Essays, Winter 2009

A Catalog of Hopes and Sins

by Emily Inouye

SOME THINGS I HOPE are true:
1. That people are basically good.
2. That frozen yogurt is as healthy as regular.
3. That Amy P. has forgiven me for failing to stand up for her the day Trevor and Sam made fun of her on the playground, next to the red tunnel slide.

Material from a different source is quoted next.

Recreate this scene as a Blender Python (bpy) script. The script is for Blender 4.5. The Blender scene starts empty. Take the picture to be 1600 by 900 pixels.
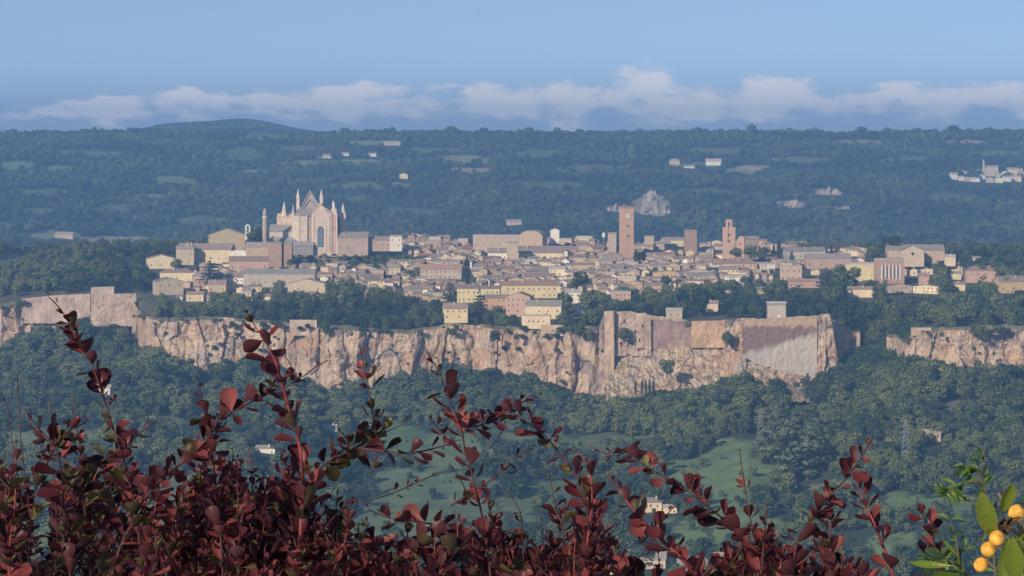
import bpy, math, random
from mathutils import Vector, Matrix, noise

random.seed(7)
R = math.radians
SC = bpy.context.scene
COL = SC.collection
F = 4537.0          # focal length in photo pixels (photo 1600 wide)
HY = 205.0          # horizon row of the photo

# ------------------------------------------------------------------ camera
cam_data = bpy.data.cameras.new('camera')
cam_data.sensor_width = 36
cam_data.lens = 36 * F / 1600
cam_data.shift_y = -245.0 / 1600
cam_data.clip_start = 0.1
cam_data.clip_end = 60000
cam = bpy.data.objects.new('camera', cam_data)
cam.rotation_euler = (R(90), 0, 0)
COL.objects.link(cam)
SC.camera = cam

# ------------------------------------------------------------------ light
SUN_EL, SUN_AZ = R(24), R(-147)     # azimuth measured from +Y (view direction) to the right
sun_dir = Vector((math.sin(SUN_AZ) * math.cos(SUN_EL), math.cos(SUN_AZ) * math.cos(SUN_EL), math.sin(SUN_EL)))
sd = bpy.data.lights.new('sun', 'SUN')
sd.energy = 4.6
sd.angle = R(0.5)
sd.color = (1.0, 0.86, 0.68)
sun = bpy.data.objects.new('sun', sd)
sun.rotation_euler = sun_dir.to_track_quat('Z', 'Y').to_euler()
COL.objects.link(sun)

SC.view_settings.view_transform = 'Standard'
SC.view_settings.look = 'None'
SC.view_settings.exposure = 0.0
SC.view_settings.gamma = 1.0
SC.cycles.use_denoising = True
SC.cycles.max_bounces = 5
SC.cycles.diffuse_bounces = 2
SC.cycles.glossy_bounces = 2
SC.cycles.transmission_bounces = 3
SC.cycles.volume_bounces = 0
SC.cycles.transparent_max_bounces = 4
SC.cycles.sample_clamp_indirect = 4

W = bpy.data.worlds.new('World')
SC.world = W
W.use_nodes = True
nt = W.node_tree
nt.nodes.clear()
SKY_STRENGTH = 0.11


def N(tree, kind, **kw):
    n = tree.nodes.new(kind)
    for k, v in kw.items():
        setattr(n, k, v)
    return n


def MA(tree, op, a, b=None, c=None, clamp=False):
    n = tree.nodes.new('ShaderNodeMath')
    n.operation = op
    n.use_clamp = clamp
    for i, v in enumerate((a, b, c)):
        if v is None:
            continue
        if isinstance(v, (int, float)):
            n.inputs[i].default_value = v
        else:
            tree.links.new(v, n.inputs[i])
    return n.outputs[0]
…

I sift the past and the memory surfaces: a red-haired girl standing next to a slide. She’s skinny and freckled with clothes so wrong that even twelve-year-olds know they’re from the thrift store. She’s laughing, but her eyes are like a cornered animal’s, and she’s wobbling backward toward the slide— backing away from the sixth-grade class that’s surrounded to watch a tall blond boy and his spike-haired friend make fun of her skirt, knee socks, and high-pitched voice.

She looks at me.

I turn and walk the other way.

Though the memory haunts me, it wasn’t the last time I failed to speak up. It happened again just the other day. My friend Andy and I had finished rock climbing and were hiking back past the day’s triumphs and embarrassments, when we met two men, stripped to the waist, staring up the rock face, ropes at their feet. Their bare chests embarrassed me, a girl raised to believe in shirts. The one was a hairy bulge, the other, concave and starkly white. “You know what this wall is rated?” the hairy one asked.

“5.11,” Andy said, referring to the system that rates the difficulties of climbs.

“5.11?” The man punctuated his question with a long drink from a brown glass bottle. “Shoot, doesn’t look it.”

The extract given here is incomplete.